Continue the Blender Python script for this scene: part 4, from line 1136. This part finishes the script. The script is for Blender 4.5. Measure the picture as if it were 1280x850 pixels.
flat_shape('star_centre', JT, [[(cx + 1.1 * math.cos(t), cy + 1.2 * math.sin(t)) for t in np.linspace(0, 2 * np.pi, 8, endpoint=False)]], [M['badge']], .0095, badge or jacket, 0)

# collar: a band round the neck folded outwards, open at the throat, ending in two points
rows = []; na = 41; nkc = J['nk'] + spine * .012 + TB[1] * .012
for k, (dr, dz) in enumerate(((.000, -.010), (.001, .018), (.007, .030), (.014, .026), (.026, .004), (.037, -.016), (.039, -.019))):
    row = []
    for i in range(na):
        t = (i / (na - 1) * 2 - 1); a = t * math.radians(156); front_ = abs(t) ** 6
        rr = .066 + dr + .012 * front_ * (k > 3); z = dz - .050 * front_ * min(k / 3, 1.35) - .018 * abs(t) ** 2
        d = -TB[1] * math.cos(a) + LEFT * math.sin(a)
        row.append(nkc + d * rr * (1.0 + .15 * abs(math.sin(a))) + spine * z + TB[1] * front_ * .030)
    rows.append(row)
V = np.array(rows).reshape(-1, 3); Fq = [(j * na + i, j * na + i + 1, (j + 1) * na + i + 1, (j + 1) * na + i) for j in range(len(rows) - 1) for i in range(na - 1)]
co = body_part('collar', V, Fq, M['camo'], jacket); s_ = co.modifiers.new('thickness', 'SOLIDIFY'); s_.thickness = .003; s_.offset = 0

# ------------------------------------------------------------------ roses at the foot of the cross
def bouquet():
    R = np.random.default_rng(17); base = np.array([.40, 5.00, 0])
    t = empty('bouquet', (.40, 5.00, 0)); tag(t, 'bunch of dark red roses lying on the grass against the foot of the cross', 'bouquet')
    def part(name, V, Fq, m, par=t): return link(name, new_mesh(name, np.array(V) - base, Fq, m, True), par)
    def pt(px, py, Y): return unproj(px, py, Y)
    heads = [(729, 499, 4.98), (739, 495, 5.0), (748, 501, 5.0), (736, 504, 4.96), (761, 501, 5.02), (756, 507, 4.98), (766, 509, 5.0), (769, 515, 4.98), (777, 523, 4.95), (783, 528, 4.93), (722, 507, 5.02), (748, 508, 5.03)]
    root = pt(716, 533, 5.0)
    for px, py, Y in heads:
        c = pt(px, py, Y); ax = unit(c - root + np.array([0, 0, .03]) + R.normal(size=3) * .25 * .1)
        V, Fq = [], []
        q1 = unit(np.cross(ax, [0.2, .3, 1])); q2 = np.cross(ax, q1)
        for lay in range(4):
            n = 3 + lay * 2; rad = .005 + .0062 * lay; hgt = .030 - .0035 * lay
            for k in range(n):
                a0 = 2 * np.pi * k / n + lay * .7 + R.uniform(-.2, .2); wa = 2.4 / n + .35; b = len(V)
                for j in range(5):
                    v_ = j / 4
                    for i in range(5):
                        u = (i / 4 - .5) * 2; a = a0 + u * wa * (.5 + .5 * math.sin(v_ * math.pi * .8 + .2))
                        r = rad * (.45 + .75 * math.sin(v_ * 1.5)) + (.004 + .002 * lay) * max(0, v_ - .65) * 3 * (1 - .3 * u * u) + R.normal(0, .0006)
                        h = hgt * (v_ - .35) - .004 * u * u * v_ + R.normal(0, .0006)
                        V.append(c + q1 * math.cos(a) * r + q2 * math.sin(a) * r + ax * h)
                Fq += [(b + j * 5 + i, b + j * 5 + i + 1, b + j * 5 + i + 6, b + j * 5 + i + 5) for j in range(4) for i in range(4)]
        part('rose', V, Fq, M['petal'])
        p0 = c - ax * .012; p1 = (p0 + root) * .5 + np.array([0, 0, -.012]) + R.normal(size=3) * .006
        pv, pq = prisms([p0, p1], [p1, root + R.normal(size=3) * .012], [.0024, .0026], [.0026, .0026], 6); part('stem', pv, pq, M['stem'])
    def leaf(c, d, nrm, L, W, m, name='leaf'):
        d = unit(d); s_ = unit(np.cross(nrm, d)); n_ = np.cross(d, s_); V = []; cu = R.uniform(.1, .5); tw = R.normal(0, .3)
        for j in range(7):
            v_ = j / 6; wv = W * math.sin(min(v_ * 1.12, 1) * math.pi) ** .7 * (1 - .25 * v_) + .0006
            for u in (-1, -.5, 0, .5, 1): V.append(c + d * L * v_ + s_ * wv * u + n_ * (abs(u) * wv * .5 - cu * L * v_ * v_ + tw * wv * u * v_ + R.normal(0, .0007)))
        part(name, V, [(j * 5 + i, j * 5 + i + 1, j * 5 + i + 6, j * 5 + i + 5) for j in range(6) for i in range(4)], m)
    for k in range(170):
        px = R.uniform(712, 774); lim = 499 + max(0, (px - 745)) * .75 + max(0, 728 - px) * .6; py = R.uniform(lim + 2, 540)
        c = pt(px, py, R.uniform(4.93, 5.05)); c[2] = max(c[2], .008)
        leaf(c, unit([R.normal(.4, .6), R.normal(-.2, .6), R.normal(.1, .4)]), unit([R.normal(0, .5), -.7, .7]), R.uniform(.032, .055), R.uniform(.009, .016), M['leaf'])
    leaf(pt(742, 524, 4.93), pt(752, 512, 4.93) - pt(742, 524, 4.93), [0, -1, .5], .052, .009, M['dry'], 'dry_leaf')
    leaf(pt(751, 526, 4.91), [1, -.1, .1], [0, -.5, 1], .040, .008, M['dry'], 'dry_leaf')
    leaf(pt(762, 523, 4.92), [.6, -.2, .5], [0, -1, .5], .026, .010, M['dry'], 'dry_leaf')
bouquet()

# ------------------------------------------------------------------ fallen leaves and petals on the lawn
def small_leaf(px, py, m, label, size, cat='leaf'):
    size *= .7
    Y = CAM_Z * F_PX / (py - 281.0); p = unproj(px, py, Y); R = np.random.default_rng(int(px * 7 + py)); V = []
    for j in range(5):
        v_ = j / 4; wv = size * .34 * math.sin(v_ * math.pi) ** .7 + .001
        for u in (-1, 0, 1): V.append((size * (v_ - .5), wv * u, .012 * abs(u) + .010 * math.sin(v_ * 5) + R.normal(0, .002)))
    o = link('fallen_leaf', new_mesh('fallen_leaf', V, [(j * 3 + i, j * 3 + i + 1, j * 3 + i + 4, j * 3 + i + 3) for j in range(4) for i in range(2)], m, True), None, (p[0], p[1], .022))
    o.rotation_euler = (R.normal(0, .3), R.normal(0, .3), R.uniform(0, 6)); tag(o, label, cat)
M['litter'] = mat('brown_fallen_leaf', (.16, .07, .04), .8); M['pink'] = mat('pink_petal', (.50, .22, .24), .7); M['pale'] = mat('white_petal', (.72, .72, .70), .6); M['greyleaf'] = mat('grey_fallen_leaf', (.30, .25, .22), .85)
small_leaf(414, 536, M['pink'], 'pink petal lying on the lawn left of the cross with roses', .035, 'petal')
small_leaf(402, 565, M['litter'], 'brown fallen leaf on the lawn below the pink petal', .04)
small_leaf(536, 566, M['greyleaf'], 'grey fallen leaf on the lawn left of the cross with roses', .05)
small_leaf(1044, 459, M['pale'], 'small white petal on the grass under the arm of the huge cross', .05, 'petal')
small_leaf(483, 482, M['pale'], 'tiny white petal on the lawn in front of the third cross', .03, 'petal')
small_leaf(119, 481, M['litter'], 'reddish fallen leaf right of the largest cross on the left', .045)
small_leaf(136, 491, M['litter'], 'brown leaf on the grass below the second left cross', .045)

■ Exercise description ■
Your task is to quote all of the data word for word.

■ Response ■
Continue the Blender Python script for this scene: part 4, from line 1136. This part finishes the script. The script is for Blender 4.5. Measure the picture as if it were 1280x850 pixels.
flat_shape('star_centre', JT, [[(cx + 1.1 * math.cos(t), cy + 1.2 * math.sin(t)) for t in np.linspace(0, 2 * np.pi, 8, endpoint=False)]], [M['badge']], .0095, badge or jacket, 0)

# collar: a band round the neck folded outwards, open at the throat, ending in two points
rows = []; na = 41; nkc = J['nk'] + spine * .012 + TB[1] * .012
for k, (dr, dz) in enumerate(((.000, -.010), (.001, .018), (.007, .030), (.014, .026), (.026, .004), (.037, -.016), (.039, -.019))):
    row = []
    for i in range(na):
        t = (i / (na - 1) * 2 - 1); a = t * math.radians(156); front_ = abs(t) ** 6
        rr = .066 + dr + .012 * front_ * (k > 3); z = dz - .050 * front_ * min(k / 3, 1.35) - .018 * abs(t) ** 2
        d = -TB[1] * math.cos(a) + LEFT * math.sin(a)
        row.append(nkc + d * rr * (1.0 + .15 * abs(math.sin(a))) + spine * z + TB[1] * front_ * .030)
    rows.append(row)
V = np.array(rows).reshape(-1, 3); Fq = [(j * na + i, j * na + i + 1, (j + 1) * na + i + 1, (j + 1) * na + i) for j in range(len(rows) - 1) for i in range(na - 1)]
co = body_part('collar', V, Fq, M['camo'], jacket); s_ = co.modifiers.new('thickness', 'SOLIDIFY'); s_.thickness = .003; s_.offset = 0

# ------------------------------------------------------------------ roses at the foot of the cross
def bouquet():
    R = np.random.default_rng(17); base = np.array([.40, 5.00, 0])
    t = empty('bouquet', (.40, 5.00, 0)); tag(t, 'bunch of dark red roses lying on the grass against the foot of the cross', 'bouquet')
    def part(name, V, Fq, m, par=t): return link(name, new_mesh(name, np.array(V) - base, Fq, m, True), par)
    def pt(px, py, Y): return unproj(px, py, Y)
    heads = [(729, 499, 4.98), (739, 495, 5.0), (748, 501, 5.0), (736, 504, 4.96), (761, 501, 5.02), (756, 507, 4.98), (766, 509, 5.0), (769, 515, 4.98), (777, 523, 4.95), (783, 528, 4.93), (722, 507, 5.02), (748, 508, 5.03)]
    root = pt(716, 533, 5.0)
    for px, py, Y in heads:
        c = pt(px, py, Y); ax = unit(c - root + np.array([0, 0, .03]) + R.normal(size=3) * .25 * .1)
        V, Fq = [], []
        q1 = unit(np.cross(ax, [0.2, .3, 1])); q2 = np.cross(ax, q1)
        for lay in range(4):
            n = 3 + lay * 2; rad = .005 + .0062 * lay; hgt = .030 - .0035 * lay
            for k in range(n):
                a0 = 2 * np.pi * k / n + lay * .7 + R.uniform(-.2, .2); wa = 2.4 / n + .35; b = len(V)
                for j in range(5):
                    v_ = j / 4
                    for i in range(5):
                        u = (i / 4 - .5) * 2; a = a0 + u * wa * (.5 + .5 * math.sin(v_ * math.pi * .8 + .2))
                        r = rad * (.45 + .75 * math.sin(v_ * 1.5)) + (.004 + .002 * lay) * max(0, v_ - .65) * 3 * (1 - .3 * u * u) + R.normal(0, .0006)
                        h = hgt * (v_ - .35) - .004 * u * u * v_ + R.normal(0, .0006)
                        V.append(c + q1 * math.cos(a) * r + q2 * math.sin(a) * r + ax * h)
                Fq += [(b + j * 5 + i, b + j * 5 + i + 1, b + j * 5 + i + 6, b + j * 5 + i + 5) for j in range(4) for i in range(4)]
        part('rose', V, Fq, M['petal'])
        p0 = c - ax * .012; p1 = (p0 + root) * .5 + np.array([0, 0, -.012]) + R.normal(size=3) * .006
        pv, pq = prisms([p0, p1], [p1, root + R.normal(size=3) * .012], [.0024, .0026], [.0026, .0026], 6); part('stem', pv, pq, M['stem'])
    def leaf(c, d, nrm, L, W, m, name='leaf'):
        d = unit(d); s_ = unit(np.cross(nrm, d)); n_ = np.cross(d, s_); V = []; cu = R.uniform(.1, .5); tw = R.normal(0, .3)
        for j in range(7):
            v_ = j / 6; wv = W * math.sin(min(v_ * 1.12, 1) * math.pi) ** .7 * (1 - .25 * v_) + .0006
            for u in (-1, -.5, 0, .5, 1): V.append(c + d * L * v_ + s_ * wv * u + n_ * (abs(u) * wv * .5 - cu * L * v_ * v_ + tw * wv * u * v_ + R.normal(0, .0007)))
        part(name, V, [(j * 5 + i, j * 5 + i + 1, j * 5 + i + 6, j * 5 + i + 5) for j in range(6) for i in range(4)], m)
    for k in range(170):
        px = R.uniform(712, 774); lim = 499 + max(0, (px - 745)) * .75 + max(0, 728 - px) * .6; py = R.uniform(lim + 2, 540)
        c = pt(px, py, R.uniform(4.93, 5.05)); c[2] = max(c[2], .008)
        leaf(c, unit([R.normal(.4, .6), R.normal(-.2, .6), R.normal(.1, .4)]), unit([R.normal(0, .5), -.7, .7]), R.uniform(.032, .055), R.uniform(.009, .016), M['leaf'])
    leaf(pt(742, 524, 4.93), pt(752, 512, 4.93) - pt(742, 524, 4.93), [0, -1, .5], .052, .009, M['dry'], 'dry_leaf')
    leaf(pt(751, 526, 4.91), [1, -.1, .1], [0, -.5, 1], .040, .008, M['dry'], 'dry_leaf')
    leaf(pt(762, 523, 4.92), [.6, -.2, .5], [0, -1, .5], .026, .010, M['dry'], 'dry_leaf')
bouquet()

# ------------------------------------------------------------------ fallen leaves and petals on the lawn
def small_leaf(px, py, m, label, size, cat='leaf'):
    size *= .7
    Y = CAM_Z * F_PX / (py - 281.0); p = unproj(px, py, Y); R = np.random.default_rng(int(px * 7 + py)); V = []
    for j in range(5):
        v_ = j / 4; wv = size * .34 * math.sin(v_ * math.pi) ** .7 + .001
        for u in (-1, 0, 1): V.append((size * (v_ - .5), wv * u, .012 * abs(u) + .010 * math.sin(v_ * 5) + R.normal(0, .002)))
    o = link('fallen_leaf', new_mesh('fallen_leaf', V, [(j * 3 + i, j * 3 + i + 1, j * 3 + i + 4, j * 3 + i + 3) for j in range(4) for i in range(2)], m, True), None, (p[0], p[1], .022))
    o.rotation_euler = (R.normal(0, .3), R.normal(0, .3), R.uniform(0, 6)); tag(o, label, cat)
M['litter'] = mat('brown_fallen_leaf', (.16, .07, .04), .8); M['pink'] = mat('pink_petal', (.50, .22, .24), .7); M['pale'] = mat('white_petal', (.72, .72, .70), .6); M['greyleaf'] = mat('grey_fallen_leaf', (.30, .25, .22), .85)
small_leaf(414, 536, M['pink'], 'pink petal lying on the lawn left of the cross with roses', .035, 'petal')
small_leaf(402, 565, M['litter'], 'brown fallen leaf on the lawn below the pink petal', .04)
small_leaf(536, 566, M['greyleaf'], 'grey fallen leaf on the lawn left of the cross with roses', .05)
small_leaf(1044, 459, M['pale'], 'small white petal on the grass under the arm of the huge cross', .05, 'petal')
small_leaf(483, 482, M['pale'], 'tiny white petal on the lawn in front of the third cross', .03, 'petal')
small_leaf(119, 481, M['litter'], 'reddish fallen leaf right of the largest cross on the left', .045)
small_leaf(136, 491, M['litter'], 'brown leaf on the grass below the second left cross', .045)